Many local and regional financial institutions are able to extend an asset-based loan that is collateralized by the portfolio and the personal guarantee of the owner-operator. The advance rate of this asset-based loan is determined by a formula set forth by the lender that defines eligible receivables and then applies a factor to arrive at a lending amount within the parameters set by the lender. As a result the business now has access to capital that is driven by a very specific formula. This allows entrepreneurial ingenuity to take over and continue the growth of the business.

This approach typically provides a line of credit of between $1.0MM and $2.5MM. While some regional financial institutions certainly have the ability to go beyond this range we normally find that between $2.0MM and $3.0MM of exposure these lenders say “uncle”. They, the lender, will typically thank the owner for his or her business, let them know the relationship has been profitable, but encourage them to consider other financing if they wish to grow the business. At the $3.0MM level most owner operators then move to the next phase – an asset-based loan with a national lender.

Phase Three – Asset-based Credit Line with a National Lender

This third phase of maturity is very similar to phase two but the lender is typically a national financial institution or a consortium of participating banks. When an operation moves to this level it is typically after three to five years of borrowing experience at the phase two level. The asset-based credit line is very similar in structure. Usually the only noticeable change is an increase in the frequency of audits and more intense monitoring and the overall amount of the credit facility is greater. Most operations make this adjustment without any difficulty.
The playing field of lenders providing this type of financing has thinned out considerably over the past eighteen months.

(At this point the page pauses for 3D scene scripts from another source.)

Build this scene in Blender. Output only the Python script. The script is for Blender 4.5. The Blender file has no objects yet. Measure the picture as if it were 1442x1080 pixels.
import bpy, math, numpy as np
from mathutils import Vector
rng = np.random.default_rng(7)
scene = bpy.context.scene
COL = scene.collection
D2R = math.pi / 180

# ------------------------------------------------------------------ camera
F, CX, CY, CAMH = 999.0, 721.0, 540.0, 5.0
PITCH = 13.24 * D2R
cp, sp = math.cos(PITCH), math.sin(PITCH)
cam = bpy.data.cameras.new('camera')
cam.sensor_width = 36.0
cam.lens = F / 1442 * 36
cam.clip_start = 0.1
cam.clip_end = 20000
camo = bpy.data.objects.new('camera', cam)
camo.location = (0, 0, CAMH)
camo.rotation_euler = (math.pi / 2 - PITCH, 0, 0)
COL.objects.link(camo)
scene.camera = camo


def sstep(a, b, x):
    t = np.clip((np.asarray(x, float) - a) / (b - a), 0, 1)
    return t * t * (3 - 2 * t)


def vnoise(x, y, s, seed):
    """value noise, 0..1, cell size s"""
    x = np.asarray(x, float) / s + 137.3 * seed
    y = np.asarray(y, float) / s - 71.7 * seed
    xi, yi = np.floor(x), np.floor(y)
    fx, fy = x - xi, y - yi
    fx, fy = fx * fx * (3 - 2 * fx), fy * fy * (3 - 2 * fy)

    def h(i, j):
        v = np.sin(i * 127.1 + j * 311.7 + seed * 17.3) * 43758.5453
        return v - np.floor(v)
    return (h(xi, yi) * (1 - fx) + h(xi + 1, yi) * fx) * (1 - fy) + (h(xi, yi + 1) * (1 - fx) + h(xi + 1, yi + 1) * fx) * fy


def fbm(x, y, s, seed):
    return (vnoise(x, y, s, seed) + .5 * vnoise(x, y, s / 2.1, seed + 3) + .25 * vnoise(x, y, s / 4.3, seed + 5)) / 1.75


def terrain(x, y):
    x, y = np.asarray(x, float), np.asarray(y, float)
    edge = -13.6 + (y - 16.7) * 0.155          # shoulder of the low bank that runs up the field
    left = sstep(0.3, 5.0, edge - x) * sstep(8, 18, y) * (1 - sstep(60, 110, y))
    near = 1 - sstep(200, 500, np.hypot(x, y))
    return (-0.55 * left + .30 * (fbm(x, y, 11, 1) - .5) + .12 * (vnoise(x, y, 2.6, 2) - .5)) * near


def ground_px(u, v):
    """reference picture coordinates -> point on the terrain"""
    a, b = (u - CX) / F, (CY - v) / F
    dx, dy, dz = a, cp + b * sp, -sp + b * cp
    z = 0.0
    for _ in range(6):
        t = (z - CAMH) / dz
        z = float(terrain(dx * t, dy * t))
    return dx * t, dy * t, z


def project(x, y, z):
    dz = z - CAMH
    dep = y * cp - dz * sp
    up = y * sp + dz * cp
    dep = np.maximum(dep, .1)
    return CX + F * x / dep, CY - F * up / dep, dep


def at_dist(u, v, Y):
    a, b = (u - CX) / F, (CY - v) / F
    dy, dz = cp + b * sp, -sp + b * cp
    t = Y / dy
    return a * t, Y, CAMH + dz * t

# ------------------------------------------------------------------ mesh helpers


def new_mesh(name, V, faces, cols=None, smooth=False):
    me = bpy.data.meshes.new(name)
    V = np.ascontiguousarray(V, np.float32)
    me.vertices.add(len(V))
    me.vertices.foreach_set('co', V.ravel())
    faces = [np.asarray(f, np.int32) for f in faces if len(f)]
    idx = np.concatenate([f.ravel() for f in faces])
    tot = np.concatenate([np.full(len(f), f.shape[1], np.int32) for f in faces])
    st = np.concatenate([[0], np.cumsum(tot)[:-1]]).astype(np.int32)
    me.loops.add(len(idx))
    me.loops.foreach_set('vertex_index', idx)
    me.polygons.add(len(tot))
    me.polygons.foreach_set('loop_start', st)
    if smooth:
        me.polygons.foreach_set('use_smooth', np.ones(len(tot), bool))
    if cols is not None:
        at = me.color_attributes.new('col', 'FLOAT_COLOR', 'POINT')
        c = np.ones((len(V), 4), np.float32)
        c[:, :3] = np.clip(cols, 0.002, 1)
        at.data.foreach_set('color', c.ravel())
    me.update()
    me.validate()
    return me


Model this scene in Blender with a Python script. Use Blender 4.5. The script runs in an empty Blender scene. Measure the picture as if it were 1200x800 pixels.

The Finovas (bankrupt) and BankOnes (strategic redirection) are no longer serving this market. There are a few institutions that provide this level of asset-based financing for the more sophisticated buy here-pay here dealer, however it is clearly a lenders market. Usually these lines of credit are in the range of $3MM to $30MM. Currently, there are a limited number of institutions serving this market.

Phase Four – Commercial Financing – The Next Frontier

We believe that for the larger, mature operation the next stage of financing will be a commercial financing structure. This involves going directly to the market and offering commercially rated investment instruments. Currently our firm is purusing a commitment from a European firm to fund $300 million of financing at this level but there is still work to do. For those of you at this level you are at the very forefront of industry development and pioneering. The challenge is to create a viable option for the buy here-pay here operation that can fund growth beyond phase three capitalization.

Currently many dealers progress through the stages outlined above until they are “out of options” or fail to establish eligibility at the next level. I would recommend that each and every dealer-owner determine which phase they are currently at and develop a clear plan as to what it will take to go to the next level. It will not “just happen”. It requires a great deal of planning and execution. But the reward is successful growth of the business by moving through these various phases. That is, unless your lucky enough to have unlimited personal resources! But that does not happen often. Hopefully this information will help you, the dealer, determine your next step with respect to capitalizing your operation.